The two Baileys were strikingly different. Maurice, who had a troubled childhood marked by illness and emotional neglect, was negative and socially ill at ease. Maralyn, meanwhile, was “as socially able as he wasn’t,” Elmhirst told me, as well as confident and enterprising. They met at a car rally where Maralyn was driving a Vauxhall Cresta with a particular level of “chutzpah,” as Elmhirst writes. Maralyn suggested living aboard the sailboat even though she didn’t know how to swim. “She just had that gung-ho quality,” Elmhirst said.

As I read the book, I could not understand what Maurice offered Maralyn. Why had she married someone so difficult, with so many cockamamie schemes? I asked Elmhirst for her theory, and she speculated that in an era of deep social conformity, Maralyn found liberation in Maurice’s atheism, his desire not to have children, and, well, the whole boat thing. They both loved adventure, and both had a sort of British chin-up mentality that can be useful when soldiering on through something horrible.

What Maralyn offered Maurice, though, was clear. Adrift at sea, Maurice started to give up hope quickly, and Maralyn seemed to view spurring him on as a kind of second project, alongside engineering their survival. She made dominoes from strips of paper; when four gallons of drinkable water drifted away, she tried to raise his spirits by opening their last tin of rice pudding in honor of her birthday. She would assure him that they were meant to survive. They did argue, Elmhirst writes, but after a fight ended, they would “unpick it, see why they had snapped or become intolerant, and apologise.” Later, Maralyn would claim to reporters that they hadn’t argued at all.

On the raft, the Baileys discussed the next boat trip they would take as soon as they were rescued. During long days without food or water, they’d fantasize about the provisions for the new boat, the design of the new boat, and where they’d sail it—Patagonia, they figured.

This second boat trip was, in some ways, crucial to getting them through that first, ill-fated one. Maralyn’s strategy for keeping Maurice going was to fixate on a future, one that contained a second, successful sailing mission.

The Baileys’ near-death experience became their shared meaning—a way of defining “this is who we are; this is what we do,” says Carrie Cole, the research director of the Gottman Institute, which focuses on couples’ counseling. It solidified the relationship and, in all likelihood, made it last. “A lot of times when people go through some ordeal like that and they survive it together, it really can connect to them,” Cole told me. “Nobody else has experienced what they have. It’s like they have this deep sense of feeling known and understood.” She notes, though, that most people cultivate this shared meaning in less dangerous ways, such as through volunteering or hiking.

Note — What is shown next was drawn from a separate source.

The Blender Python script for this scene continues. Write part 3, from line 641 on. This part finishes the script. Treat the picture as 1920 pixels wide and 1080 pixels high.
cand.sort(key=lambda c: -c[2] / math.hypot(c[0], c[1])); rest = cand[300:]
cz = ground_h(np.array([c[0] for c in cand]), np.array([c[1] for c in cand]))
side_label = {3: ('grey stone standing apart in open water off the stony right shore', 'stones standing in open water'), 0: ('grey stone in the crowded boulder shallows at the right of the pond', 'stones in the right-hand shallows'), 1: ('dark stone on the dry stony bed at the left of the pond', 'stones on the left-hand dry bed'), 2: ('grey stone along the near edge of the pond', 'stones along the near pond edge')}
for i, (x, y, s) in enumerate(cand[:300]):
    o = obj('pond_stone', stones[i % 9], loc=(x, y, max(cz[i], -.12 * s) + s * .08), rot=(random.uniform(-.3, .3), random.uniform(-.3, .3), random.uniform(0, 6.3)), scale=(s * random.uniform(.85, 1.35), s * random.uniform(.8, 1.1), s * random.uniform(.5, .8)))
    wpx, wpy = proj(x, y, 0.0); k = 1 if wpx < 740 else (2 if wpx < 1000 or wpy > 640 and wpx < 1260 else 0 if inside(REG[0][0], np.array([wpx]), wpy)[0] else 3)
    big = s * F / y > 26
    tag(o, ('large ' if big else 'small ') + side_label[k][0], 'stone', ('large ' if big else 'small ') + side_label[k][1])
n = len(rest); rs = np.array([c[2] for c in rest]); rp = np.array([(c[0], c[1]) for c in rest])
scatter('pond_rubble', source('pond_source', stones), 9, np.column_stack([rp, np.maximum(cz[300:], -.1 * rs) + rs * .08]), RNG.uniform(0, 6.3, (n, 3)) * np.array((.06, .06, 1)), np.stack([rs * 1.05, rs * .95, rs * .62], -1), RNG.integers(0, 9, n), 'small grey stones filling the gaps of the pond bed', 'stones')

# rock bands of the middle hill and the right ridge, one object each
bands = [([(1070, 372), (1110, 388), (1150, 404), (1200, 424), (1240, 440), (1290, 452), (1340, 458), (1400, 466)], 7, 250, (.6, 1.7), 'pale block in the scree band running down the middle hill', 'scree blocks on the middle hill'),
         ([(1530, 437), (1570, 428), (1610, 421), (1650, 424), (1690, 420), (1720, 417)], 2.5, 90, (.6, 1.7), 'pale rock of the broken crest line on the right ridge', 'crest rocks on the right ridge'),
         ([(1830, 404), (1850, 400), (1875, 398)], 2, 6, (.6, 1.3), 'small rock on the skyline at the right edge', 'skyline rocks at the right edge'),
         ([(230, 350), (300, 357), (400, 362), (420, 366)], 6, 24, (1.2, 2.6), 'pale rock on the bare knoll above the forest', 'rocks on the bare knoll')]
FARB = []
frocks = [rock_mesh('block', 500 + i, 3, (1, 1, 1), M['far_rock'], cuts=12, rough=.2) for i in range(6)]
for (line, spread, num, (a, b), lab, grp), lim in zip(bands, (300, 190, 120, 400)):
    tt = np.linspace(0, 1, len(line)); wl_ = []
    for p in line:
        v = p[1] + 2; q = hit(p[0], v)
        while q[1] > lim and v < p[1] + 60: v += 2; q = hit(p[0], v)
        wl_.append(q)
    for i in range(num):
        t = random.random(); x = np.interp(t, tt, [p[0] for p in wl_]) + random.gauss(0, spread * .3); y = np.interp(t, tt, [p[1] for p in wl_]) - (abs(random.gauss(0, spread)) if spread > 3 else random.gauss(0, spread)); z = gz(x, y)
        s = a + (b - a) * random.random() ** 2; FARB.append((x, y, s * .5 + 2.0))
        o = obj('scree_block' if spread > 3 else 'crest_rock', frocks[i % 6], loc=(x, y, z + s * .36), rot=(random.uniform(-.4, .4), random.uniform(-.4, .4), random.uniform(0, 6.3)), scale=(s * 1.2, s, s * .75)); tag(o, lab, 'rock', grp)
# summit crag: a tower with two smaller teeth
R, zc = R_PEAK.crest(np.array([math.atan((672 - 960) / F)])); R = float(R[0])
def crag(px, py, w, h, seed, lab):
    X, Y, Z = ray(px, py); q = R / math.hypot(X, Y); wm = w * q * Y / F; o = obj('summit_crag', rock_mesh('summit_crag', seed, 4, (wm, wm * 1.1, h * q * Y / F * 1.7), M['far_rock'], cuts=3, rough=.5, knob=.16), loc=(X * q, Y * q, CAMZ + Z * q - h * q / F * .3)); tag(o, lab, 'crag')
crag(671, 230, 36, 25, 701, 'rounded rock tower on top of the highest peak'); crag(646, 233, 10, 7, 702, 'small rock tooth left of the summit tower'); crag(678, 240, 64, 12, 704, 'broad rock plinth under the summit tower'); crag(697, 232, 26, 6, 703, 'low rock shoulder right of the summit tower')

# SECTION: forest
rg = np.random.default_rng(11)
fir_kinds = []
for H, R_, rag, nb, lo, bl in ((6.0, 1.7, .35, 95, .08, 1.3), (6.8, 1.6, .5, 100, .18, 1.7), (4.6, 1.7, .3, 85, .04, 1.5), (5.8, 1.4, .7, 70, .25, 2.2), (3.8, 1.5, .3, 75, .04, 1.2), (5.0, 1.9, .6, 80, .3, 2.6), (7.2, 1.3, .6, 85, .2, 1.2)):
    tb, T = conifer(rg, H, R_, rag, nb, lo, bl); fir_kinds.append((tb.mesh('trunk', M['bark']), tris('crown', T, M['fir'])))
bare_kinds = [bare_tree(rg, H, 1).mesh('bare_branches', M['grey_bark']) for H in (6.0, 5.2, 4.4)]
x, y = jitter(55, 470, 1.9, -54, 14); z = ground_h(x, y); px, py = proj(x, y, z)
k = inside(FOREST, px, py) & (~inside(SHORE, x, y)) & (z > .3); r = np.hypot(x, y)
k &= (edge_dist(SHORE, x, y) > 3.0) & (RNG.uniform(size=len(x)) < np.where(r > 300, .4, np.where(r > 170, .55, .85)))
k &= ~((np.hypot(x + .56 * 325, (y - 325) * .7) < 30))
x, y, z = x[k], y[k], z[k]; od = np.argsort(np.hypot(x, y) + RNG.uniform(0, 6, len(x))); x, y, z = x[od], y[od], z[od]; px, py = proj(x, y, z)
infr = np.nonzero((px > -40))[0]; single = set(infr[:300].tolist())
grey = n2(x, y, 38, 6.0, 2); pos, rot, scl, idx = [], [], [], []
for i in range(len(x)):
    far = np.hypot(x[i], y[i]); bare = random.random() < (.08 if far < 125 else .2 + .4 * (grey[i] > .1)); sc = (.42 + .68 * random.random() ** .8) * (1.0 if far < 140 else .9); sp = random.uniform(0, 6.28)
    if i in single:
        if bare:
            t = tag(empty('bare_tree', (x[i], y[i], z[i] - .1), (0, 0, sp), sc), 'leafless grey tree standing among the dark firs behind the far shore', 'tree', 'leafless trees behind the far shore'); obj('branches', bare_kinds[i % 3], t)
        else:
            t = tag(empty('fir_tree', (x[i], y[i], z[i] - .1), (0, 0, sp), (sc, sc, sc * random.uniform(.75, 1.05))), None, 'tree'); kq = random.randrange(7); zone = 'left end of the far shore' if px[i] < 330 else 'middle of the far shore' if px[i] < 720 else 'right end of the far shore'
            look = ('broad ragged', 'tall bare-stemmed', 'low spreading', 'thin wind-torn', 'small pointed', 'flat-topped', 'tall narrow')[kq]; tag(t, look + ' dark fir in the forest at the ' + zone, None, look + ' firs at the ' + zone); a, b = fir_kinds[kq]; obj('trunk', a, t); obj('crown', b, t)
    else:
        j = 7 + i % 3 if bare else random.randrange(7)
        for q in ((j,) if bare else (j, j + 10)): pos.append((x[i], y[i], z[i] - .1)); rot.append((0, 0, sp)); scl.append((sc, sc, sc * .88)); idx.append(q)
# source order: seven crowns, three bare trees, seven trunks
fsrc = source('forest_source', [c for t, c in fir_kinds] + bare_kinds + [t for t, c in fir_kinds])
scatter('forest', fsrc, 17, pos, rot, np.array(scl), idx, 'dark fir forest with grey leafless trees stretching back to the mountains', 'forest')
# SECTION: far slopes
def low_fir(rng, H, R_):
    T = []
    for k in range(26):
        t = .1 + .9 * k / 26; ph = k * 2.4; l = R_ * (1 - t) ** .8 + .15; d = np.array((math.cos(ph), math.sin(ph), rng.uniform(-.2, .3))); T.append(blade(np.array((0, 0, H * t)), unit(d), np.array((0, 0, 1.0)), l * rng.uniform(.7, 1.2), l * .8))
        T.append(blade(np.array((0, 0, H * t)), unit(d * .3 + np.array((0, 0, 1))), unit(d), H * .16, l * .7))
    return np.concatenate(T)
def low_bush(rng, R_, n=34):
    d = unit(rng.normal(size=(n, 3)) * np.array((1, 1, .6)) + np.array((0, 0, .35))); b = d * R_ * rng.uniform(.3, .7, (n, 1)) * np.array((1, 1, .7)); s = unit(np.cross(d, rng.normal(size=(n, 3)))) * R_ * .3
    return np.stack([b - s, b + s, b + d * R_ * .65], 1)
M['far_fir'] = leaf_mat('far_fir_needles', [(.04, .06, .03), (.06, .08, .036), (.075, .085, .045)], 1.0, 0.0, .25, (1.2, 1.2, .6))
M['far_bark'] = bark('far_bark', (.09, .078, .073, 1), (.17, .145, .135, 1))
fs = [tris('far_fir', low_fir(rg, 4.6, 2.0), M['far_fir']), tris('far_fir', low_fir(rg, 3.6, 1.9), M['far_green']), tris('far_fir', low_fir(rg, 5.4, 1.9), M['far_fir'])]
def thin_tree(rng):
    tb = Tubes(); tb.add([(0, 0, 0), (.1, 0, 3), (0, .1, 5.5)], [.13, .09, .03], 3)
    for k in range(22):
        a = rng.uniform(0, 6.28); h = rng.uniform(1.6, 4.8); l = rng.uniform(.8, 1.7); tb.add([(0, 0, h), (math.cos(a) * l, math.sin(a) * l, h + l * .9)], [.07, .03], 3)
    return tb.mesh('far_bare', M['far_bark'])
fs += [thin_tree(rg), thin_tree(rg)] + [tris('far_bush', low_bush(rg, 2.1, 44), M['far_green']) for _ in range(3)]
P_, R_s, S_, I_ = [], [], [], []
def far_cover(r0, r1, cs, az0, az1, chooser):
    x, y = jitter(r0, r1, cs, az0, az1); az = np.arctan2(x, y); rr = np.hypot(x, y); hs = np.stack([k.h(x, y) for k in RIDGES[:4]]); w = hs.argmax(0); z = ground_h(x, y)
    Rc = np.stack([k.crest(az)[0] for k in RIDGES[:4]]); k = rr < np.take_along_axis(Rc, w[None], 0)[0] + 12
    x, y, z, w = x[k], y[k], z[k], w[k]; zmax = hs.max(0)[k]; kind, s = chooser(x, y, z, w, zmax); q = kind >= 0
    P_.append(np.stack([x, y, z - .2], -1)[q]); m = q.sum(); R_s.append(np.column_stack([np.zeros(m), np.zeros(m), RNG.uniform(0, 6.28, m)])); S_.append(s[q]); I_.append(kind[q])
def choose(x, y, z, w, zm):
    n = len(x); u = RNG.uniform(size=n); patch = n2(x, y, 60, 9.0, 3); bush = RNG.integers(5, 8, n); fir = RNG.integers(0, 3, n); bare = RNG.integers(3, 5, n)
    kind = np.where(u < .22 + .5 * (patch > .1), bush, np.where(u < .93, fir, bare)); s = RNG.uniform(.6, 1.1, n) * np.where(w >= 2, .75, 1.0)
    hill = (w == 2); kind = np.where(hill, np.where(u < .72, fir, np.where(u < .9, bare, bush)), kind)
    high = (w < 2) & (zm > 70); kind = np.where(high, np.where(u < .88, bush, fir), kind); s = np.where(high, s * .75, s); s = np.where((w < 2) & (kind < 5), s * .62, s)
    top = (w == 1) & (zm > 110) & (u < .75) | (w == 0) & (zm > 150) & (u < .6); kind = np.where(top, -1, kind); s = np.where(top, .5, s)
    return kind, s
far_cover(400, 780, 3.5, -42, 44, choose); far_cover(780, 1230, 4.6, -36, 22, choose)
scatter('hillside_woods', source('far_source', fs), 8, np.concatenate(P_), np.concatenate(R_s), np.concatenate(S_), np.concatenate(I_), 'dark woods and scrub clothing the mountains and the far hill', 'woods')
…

Another possible takeaway from this unusual duo, Elmhirst speculated, is that perhaps the Baileys show that, on some level, we all need someone to love. Maurice needed Maralyn to prop him up, and Maralyn needed someone to prop up. In the interviews the pair gave in the years after their rescue, “he’d make this point again and again that, if it hadn’t been for her, he’d never have lived,” Elmhirst said. Perhaps he wouldn’t have survived without her even on dry land: Maralyn, Elmhirst said, “translated him for the world.” Maybe, she added, “there is something in us that is designed or works well in tandem with someone else.”

In the book, Elmhirst asks, “For what else is a marriage, really, if not being stuck on a small raft with someone and trying to survive?” Throughout all the dramas of daily life—the fender bender, the sleep regression, the surprise layoff—partners can start to feel trapped with each other. Maybe that’s not the worst thing.